You can apply for an apprenticeship while you’re still at school. To start one, you must be:

  • 16 years of age or older
  • not in full-time education.

Apprenticeships take from 1 to 4 years to complete depending on their educational level.

Table 1 Apprenticeship levels
Apprenticeship level Equivalent educational level in England, Wales and Northern Ireland
Intermediate GCSE
Advanced A level
Higher Foundation degree and above
Degree Bachelor or masters degree

The minimum pay level for apprentices is laid down by the government. In 2023/24 this was £5.28 per hour for those aged under 19 as well as for those aged 19 or over and in their first year of an apprenticeship. After that you’re entitled to the National Minimum Wage for your age. However, many employers do pay more than these minimum wage levels. There is no upper age limit on applying for apprenticeships.

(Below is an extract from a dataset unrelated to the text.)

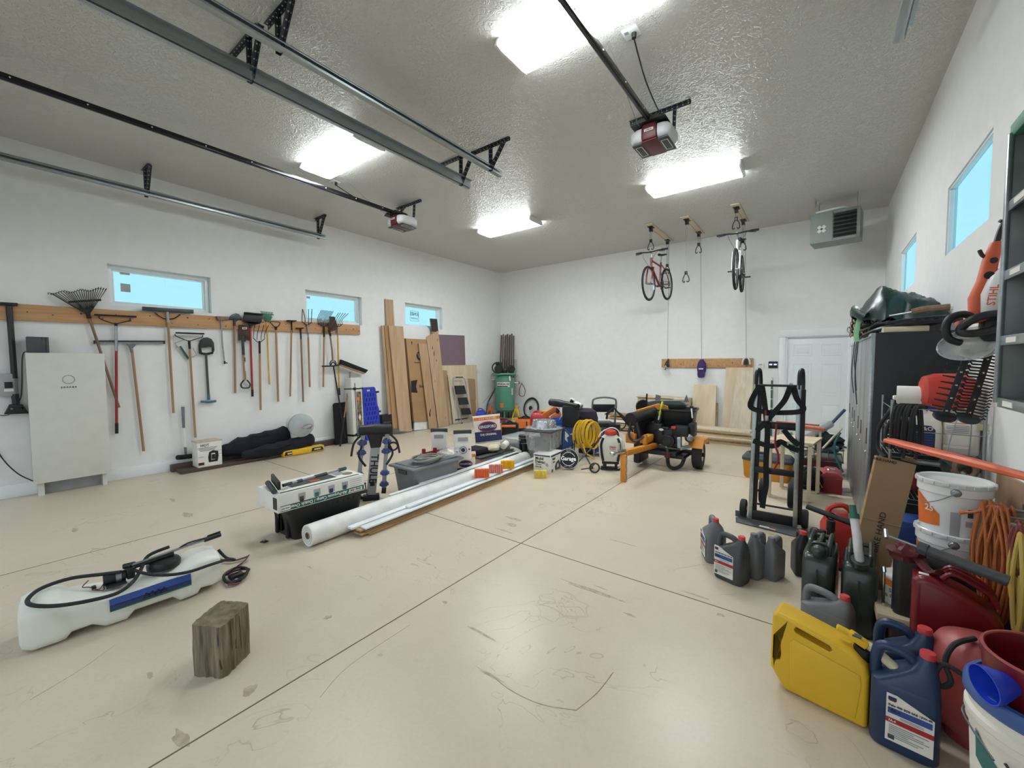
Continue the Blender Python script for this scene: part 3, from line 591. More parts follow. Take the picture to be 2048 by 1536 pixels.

There are three steps in applying for an apprenticeship.

  1. Search for an apprenticeship on the website [Tip: hold Ctrl and click a link to open it in a new tab. (Hide tip)] .
  2. Sign in or create your account on the site.
  3. Complete and submit an application.

The National Apprenticeship Service has advice on writing applications and preparing for interviews.

Further help is available on the apprenticeship helpline on 0800 015 0400.

Different schemes for apprenticeships operate in England, Scotland, Wales and Northern Ireland.

If you think that an apprenticeship is right for you make sure you do your research. Take time to identify the best one, and make sure that it fits with your longer-term career aspirations.

The growing cost of going into higher education is making increasing numbers of school leavers opt for an apprenticeship to kick off their careers.